"Concern About the Influence of Christian Conservatives in the Military..."

The Times' religion reporter Neela Banerjee finds controversy in the Naval Academy Chapel.

Religion correspondent Neela Banerjee reported in overheated terms about a skirmish over religious and military symbols at Annapolis in Saturday's "Clashing Over Church Ritual and Flag Protocol at the Naval Academy Chapel."


On Sundays at the Naval Academy Chapel, at a few minutes past 11 a.m., the choir stops singing and a color guard carrying the academy flag and the American flag strides up the aisle.


Below a cobalt blue stained-glass window of Jesus, one midshipman dips the academy flag before the altar cross, and the other dips the American flag.


The dipping of the flag has begun this nondenominational Protestant service at the Naval Academy for 40 years. But in civilian life, the American flag is never to be dipped, and the Navy says, it is not dipped at any other worship service at the academy or at any other installation.


In October, after the academy's superintendent, Vice Adm. Jeffrey L. Fowler, raised questions about the ritual with the academy chaplains, they suspended the flag-dipping because "there was a concern over teaching midshipmen something not practiced anywhere in the fleet," the academy's spokesman, Cmdr. Ed Austin, said in an e-mail message.

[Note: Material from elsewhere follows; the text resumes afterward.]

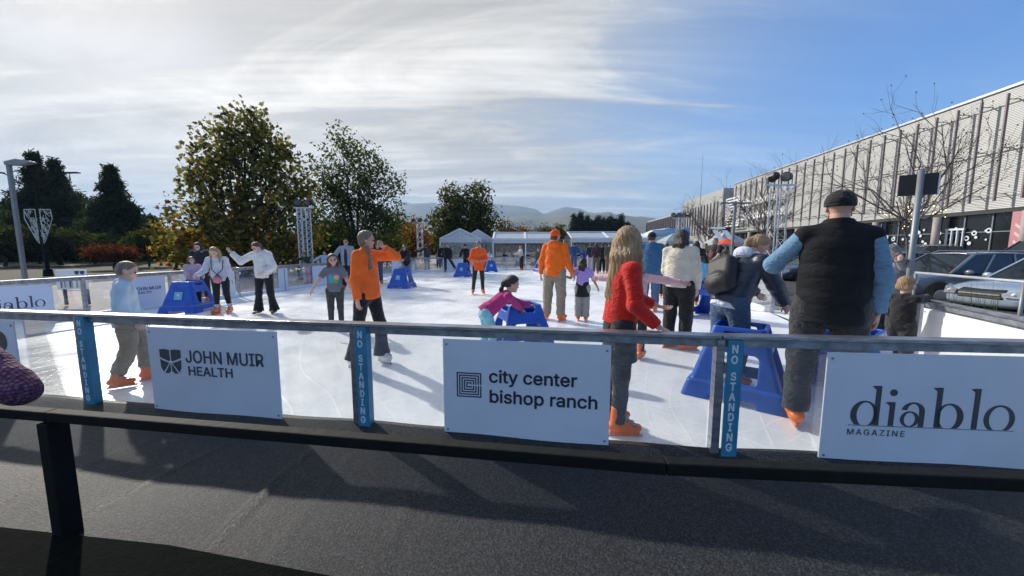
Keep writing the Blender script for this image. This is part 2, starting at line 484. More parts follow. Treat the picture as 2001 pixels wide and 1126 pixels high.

But the pause lasted only a few months. Now the flags are being dipped again, and the superintendent, who has held his post since June, has stopped attending the 11 a.m. service. Evangelical Christians and their critics alike assert that the academy had to reconsider after an outcry by congregants and alumni.


The Times' new respect for the American flag marks a bit of a turnabout.


Banerjee completed her story by rounding up a total of one anecdote from the Army and the Air Force to indicate widespread concern about a fundamentalist takeover of the military:


Concern about the influence of conservative Christians in the military has grown since an investigation in 2005 by the Air Force found that Christian staff and faculty members at the Air Force Academy used their positions to evangelize cadets. Conservative Christian chaplains have battled the military to break with tradition and pray in Jesus' name at military functions.


Now, Specialist Jeremy Hall of the Army, an Iraq veteran and an atheist, is suing the Defense Department, with the help of Mr. Weinstein's group, because he says his superior officer tried to intimidate him into accepting fundamentalist Christianity.